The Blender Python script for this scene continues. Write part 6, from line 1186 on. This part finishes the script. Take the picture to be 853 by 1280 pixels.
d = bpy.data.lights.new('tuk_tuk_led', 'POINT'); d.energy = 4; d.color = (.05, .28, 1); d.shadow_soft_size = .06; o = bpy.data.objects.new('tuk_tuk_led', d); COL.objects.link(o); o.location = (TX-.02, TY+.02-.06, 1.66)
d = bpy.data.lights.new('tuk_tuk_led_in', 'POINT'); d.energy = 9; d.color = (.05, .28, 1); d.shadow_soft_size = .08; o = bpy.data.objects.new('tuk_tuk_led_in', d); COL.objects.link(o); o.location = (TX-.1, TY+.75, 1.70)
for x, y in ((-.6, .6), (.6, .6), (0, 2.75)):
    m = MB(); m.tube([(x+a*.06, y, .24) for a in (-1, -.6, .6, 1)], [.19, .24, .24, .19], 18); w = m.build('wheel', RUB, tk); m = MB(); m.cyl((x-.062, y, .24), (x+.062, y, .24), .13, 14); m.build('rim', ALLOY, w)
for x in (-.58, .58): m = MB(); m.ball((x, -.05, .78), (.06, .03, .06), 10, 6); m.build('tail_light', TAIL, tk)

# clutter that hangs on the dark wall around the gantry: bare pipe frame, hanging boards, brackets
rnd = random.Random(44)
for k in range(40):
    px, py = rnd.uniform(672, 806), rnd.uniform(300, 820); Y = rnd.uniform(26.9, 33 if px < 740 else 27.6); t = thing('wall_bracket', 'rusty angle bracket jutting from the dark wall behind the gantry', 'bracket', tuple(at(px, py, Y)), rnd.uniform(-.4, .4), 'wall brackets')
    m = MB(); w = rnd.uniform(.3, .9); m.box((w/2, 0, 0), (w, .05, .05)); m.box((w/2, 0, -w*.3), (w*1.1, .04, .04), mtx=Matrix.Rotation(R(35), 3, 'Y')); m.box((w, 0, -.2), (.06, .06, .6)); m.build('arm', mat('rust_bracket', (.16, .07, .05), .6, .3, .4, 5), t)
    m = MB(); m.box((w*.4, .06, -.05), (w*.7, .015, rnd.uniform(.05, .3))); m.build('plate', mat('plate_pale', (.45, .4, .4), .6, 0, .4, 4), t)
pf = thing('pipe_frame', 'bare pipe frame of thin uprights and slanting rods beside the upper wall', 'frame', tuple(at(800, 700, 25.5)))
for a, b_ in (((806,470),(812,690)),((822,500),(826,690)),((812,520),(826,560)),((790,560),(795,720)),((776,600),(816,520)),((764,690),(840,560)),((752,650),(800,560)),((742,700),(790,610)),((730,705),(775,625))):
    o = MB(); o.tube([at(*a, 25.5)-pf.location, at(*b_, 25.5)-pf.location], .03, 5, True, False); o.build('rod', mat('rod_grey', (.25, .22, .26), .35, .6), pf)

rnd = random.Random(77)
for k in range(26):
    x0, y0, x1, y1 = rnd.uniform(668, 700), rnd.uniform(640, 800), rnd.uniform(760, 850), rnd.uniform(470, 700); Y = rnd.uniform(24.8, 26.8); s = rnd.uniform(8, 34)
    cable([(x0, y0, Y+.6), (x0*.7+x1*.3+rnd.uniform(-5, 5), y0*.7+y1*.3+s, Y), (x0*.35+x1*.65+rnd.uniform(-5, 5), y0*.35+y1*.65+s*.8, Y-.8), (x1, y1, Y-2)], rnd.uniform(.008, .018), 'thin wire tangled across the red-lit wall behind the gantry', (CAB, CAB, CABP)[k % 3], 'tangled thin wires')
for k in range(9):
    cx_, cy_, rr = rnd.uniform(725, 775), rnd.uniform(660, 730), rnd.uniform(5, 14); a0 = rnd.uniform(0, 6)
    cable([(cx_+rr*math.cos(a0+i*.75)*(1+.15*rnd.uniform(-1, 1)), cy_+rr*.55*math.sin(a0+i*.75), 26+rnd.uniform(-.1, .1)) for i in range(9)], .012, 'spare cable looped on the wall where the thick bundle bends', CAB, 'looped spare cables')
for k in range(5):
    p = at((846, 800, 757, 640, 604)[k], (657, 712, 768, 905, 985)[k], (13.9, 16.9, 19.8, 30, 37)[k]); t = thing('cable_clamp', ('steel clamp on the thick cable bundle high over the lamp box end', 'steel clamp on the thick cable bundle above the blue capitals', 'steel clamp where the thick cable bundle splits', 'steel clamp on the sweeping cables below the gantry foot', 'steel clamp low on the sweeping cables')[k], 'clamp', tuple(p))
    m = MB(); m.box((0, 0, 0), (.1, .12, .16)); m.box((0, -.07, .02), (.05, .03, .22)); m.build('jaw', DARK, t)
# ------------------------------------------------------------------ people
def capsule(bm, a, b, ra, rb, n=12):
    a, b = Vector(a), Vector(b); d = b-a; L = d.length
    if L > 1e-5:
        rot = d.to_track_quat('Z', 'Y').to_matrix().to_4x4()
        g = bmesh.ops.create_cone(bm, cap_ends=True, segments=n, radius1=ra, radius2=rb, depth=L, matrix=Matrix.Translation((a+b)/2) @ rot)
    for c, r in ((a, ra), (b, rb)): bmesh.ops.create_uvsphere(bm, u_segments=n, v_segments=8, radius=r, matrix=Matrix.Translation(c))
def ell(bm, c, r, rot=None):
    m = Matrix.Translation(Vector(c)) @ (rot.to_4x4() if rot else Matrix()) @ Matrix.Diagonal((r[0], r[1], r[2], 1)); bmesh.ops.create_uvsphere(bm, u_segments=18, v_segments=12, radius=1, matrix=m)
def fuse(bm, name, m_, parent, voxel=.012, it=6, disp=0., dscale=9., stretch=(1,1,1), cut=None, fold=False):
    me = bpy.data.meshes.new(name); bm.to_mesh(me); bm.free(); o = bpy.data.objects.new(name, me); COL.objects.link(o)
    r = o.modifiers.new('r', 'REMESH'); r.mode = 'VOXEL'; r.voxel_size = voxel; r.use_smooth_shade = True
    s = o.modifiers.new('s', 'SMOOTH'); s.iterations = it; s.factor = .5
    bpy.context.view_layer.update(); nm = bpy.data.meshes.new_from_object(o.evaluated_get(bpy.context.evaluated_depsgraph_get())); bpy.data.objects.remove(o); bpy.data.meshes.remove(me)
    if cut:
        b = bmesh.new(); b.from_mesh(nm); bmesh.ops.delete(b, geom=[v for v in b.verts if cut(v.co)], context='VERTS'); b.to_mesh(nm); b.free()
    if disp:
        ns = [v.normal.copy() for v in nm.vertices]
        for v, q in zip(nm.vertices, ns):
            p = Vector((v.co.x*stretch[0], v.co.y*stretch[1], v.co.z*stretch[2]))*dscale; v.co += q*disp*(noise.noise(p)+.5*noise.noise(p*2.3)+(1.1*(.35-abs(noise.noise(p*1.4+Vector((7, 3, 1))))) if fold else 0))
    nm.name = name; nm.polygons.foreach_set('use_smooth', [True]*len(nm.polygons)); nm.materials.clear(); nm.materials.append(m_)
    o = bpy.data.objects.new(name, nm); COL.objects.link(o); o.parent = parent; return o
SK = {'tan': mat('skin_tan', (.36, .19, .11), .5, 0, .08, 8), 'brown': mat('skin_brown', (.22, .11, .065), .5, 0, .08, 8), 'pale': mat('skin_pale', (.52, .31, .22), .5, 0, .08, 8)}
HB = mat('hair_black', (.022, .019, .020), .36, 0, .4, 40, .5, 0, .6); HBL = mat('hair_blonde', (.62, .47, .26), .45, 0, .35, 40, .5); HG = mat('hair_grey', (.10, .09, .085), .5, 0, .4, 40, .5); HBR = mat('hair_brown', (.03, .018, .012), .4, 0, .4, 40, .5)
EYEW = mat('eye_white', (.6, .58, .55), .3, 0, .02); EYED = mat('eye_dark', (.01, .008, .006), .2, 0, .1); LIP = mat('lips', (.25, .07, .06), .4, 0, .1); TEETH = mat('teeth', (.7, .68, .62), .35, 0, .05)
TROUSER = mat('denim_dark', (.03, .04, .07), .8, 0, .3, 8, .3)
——
Return exactly the lines that run from the top of the listing above to the line containing "for x in (-.58, .58): m", please, keeping both end lines and leaving out everything else.

The Blender Python script for this scene continues. Write part 6, from line 1186 on. This part finishes the script. Take the picture to be 853 by 1280 pixels.
d = bpy.data.lights.new('tuk_tuk_led', 'POINT'); d.energy = 4; d.color = (.05, .28, 1); d.shadow_soft_size = .06; o = bpy.data.objects.new('tuk_tuk_led', d); COL.objects.link(o); o.location = (TX-.02, TY+.02-.06, 1.66)
d = bpy.data.lights.new('tuk_tuk_led_in', 'POINT'); d.energy = 9; d.color = (.05, .28, 1); d.shadow_soft_size = .08; o = bpy.data.objects.new('tuk_tuk_led_in', d); COL.objects.link(o); o.location = (TX-.1, TY+.75, 1.70)
for x, y in ((-.6, .6), (.6, .6), (0, 2.75)):
    m = MB(); m.tube([(x+a*.06, y, .24) for a in (-1, -.6, .6, 1)], [.19, .24, .24, .19], 18); w = m.build('wheel', RUB, tk); m = MB(); m.cyl((x-.062, y, .24), (x+.062, y, .24), .13, 14); m.build('rim', ALLOY, w)
for x in (-.58, .58): m = MB(); m.ball((x, -.05, .78), (.06, .03, .06), 10, 6); m.build('tail_light', TAIL, tk)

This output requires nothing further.